◆ Supplied information ◆
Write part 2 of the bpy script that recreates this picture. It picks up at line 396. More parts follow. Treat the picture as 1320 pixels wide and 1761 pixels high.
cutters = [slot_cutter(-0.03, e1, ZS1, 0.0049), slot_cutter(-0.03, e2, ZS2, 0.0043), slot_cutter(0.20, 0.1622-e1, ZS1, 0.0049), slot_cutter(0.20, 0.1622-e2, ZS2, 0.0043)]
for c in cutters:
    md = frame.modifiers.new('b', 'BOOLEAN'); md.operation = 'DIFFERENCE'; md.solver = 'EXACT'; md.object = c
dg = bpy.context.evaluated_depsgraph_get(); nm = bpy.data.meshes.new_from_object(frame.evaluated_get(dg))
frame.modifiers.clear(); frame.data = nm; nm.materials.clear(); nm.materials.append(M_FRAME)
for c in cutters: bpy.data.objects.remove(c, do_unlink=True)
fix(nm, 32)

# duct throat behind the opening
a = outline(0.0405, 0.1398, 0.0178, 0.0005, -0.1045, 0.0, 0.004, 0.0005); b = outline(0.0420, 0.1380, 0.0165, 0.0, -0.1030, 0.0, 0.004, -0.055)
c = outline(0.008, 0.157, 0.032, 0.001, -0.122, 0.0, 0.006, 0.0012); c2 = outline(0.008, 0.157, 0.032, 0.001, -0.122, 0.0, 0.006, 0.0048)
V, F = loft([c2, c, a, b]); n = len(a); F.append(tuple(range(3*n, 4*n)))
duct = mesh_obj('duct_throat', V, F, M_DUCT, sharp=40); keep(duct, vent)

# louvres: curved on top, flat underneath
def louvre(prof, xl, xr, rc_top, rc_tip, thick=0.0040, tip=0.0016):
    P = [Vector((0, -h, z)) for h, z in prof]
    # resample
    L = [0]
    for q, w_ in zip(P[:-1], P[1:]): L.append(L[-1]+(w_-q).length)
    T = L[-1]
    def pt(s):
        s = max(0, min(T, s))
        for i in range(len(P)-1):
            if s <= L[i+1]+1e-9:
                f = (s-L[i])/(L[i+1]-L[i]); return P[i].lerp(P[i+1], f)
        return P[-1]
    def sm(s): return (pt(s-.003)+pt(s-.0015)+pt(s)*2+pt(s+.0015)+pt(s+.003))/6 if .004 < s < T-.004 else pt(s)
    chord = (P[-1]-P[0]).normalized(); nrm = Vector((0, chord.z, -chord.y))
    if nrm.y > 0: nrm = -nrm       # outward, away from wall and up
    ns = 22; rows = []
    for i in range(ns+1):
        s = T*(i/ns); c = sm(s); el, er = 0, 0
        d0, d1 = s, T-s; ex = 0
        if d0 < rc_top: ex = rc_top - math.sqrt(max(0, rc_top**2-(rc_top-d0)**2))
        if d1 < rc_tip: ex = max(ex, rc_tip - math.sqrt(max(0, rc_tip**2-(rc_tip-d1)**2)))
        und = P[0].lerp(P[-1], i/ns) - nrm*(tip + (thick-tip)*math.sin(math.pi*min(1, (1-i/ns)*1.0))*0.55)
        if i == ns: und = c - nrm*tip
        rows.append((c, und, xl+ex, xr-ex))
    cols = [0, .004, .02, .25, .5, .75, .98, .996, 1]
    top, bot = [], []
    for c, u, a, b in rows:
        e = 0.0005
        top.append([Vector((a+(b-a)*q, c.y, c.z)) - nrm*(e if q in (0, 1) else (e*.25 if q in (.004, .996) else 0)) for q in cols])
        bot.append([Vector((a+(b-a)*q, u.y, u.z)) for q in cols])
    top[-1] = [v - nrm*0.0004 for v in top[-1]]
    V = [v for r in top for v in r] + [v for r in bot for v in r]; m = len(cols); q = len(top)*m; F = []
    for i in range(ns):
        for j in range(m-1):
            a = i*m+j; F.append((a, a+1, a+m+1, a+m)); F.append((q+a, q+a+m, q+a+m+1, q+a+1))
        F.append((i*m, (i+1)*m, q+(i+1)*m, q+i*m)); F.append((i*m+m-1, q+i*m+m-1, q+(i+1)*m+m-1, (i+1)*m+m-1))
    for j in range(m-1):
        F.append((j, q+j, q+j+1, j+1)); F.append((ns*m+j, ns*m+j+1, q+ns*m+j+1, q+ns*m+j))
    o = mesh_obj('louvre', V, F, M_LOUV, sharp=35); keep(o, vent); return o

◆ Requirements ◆
Write out all the data again, exactly as it appears.

◆ Response to this exercise ◆
Write part 2 of the bpy script that recreates this picture. It picks up at line 396. More parts follow. Treat the picture as 1320 pixels wide and 1761 pixels high.
cutters = [slot_cutter(-0.03, e1, ZS1, 0.0049), slot_cutter(-0.03, e2, ZS2, 0.0043), slot_cutter(0.20, 0.1622-e1, ZS1, 0.0049), slot_cutter(0.20, 0.1622-e2, ZS2, 0.0043)]
for c in cutters:
    md = frame.modifiers.new('b', 'BOOLEAN'); md.operation = 'DIFFERENCE'; md.solver = 'EXACT'; md.object = c
dg = bpy.context.evaluated_depsgraph_get(); nm = bpy.data.meshes.new_from_object(frame.evaluated_get(dg))
frame.modifiers.clear(); frame.data = nm; nm.materials.clear(); nm.materials.append(M_FRAME)
for c in cutters: bpy.data.objects.remove(c, do_unlink=True)
fix(nm, 32)

# duct throat behind the opening
a = outline(0.0405, 0.1398, 0.0178, 0.0005, -0.1045, 0.0, 0.004, 0.0005); b = outline(0.0420, 0.1380, 0.0165, 0.0, -0.1030, 0.0, 0.004, -0.055)
c = outline(0.008, 0.157, 0.032, 0.001, -0.122, 0.0, 0.006, 0.0012); c2 = outline(0.008, 0.157, 0.032, 0.001, -0.122, 0.0, 0.006, 0.0048)
V, F = loft([c2, c, a, b]); n = len(a); F.append(tuple(range(3*n, 4*n)))
duct = mesh_obj('duct_throat', V, F, M_DUCT, sharp=40); keep(duct, vent)

# louvres: curved on top, flat underneath
def louvre(prof, xl, xr, rc_top, rc_tip, thick=0.0040, tip=0.0016):
    P = [Vector((0, -h, z)) for h, z in prof]
    # resample
    L = [0]
    for q, w_ in zip(P[:-1], P[1:]): L.append(L[-1]+(w_-q).length)
    T = L[-1]
    def pt(s):
        s = max(0, min(T, s))
        for i in range(len(P)-1):
            if s <= L[i+1]+1e-9:
                f = (s-L[i])/(L[i+1]-L[i]); return P[i].lerp(P[i+1], f)
        return P[-1]
    def sm(s): return (pt(s-.003)+pt(s-.0015)+pt(s)*2+pt(s+.0015)+pt(s+.003))/6 if .004 < s < T-.004 else pt(s)
    chord = (P[-1]-P[0]).normalized(); nrm = Vector((0, chord.z, -chord.y))
    if nrm.y > 0: nrm = -nrm       # outward, away from wall and up
    ns = 22; rows = []
    for i in range(ns+1):
        s = T*(i/ns); c = sm(s); el, er = 0, 0
        d0, d1 = s, T-s; ex = 0
        if d0 < rc_top: ex = rc_top - math.sqrt(max(0, rc_top**2-(rc_top-d0)**2))
        if d1 < rc_tip: ex = max(ex, rc_tip - math.sqrt(max(0, rc_tip**2-(rc_tip-d1)**2)))
        und = P[0].lerp(P[-1], i/ns) - nrm*(tip + (thick-tip)*math.sin(math.pi*min(1, (1-i/ns)*1.0))*0.55)
        if i == ns: und = c - nrm*tip
        rows.append((c, und, xl+ex, xr-ex))
    cols = [0, .004, .02, .25, .5, .75, .98, .996, 1]
    top, bot = [], []
    for c, u, a, b in rows:
        e = 0.0005
        top.append([Vector((a+(b-a)*q, c.y, c.z)) - nrm*(e if q in (0, 1) else (e*.25 if q in (.004, .996) else 0)) for q in cols])
        bot.append([Vector((a+(b-a)*q, u.y, u.z)) for q in cols])
    top[-1] = [v - nrm*0.0004 for v in top[-1]]
    V = [v for r in top for v in r] + [v for r in bot for v in r]; m = len(cols); q = len(top)*m; F = []
    for i in range(ns):
        for j in range(m-1):
            a = i*m+j; F.append((a, a+1, a+m+1, a+m)); F.append((q+a, q+a+m, q+a+m+1, q+a+1))
        F.append((i*m, (i+1)*m, q+(i+1)*m, q+i*m)); F.append((i*m+m-1, q+i*m+m-1, q+(i+1)*m+m-1, (i+1)*m+m-1))
    for j in range(m-1):
        F.append((j, q+j, q+j+1, j+1)); F.append((ns*m+j, ns*m+j+1, q+ns*m+j+1, q+ns*m+j))
    o = mesh_obj('louvre', V, F, M_LOUV, sharp=35); keep(o, vent); return o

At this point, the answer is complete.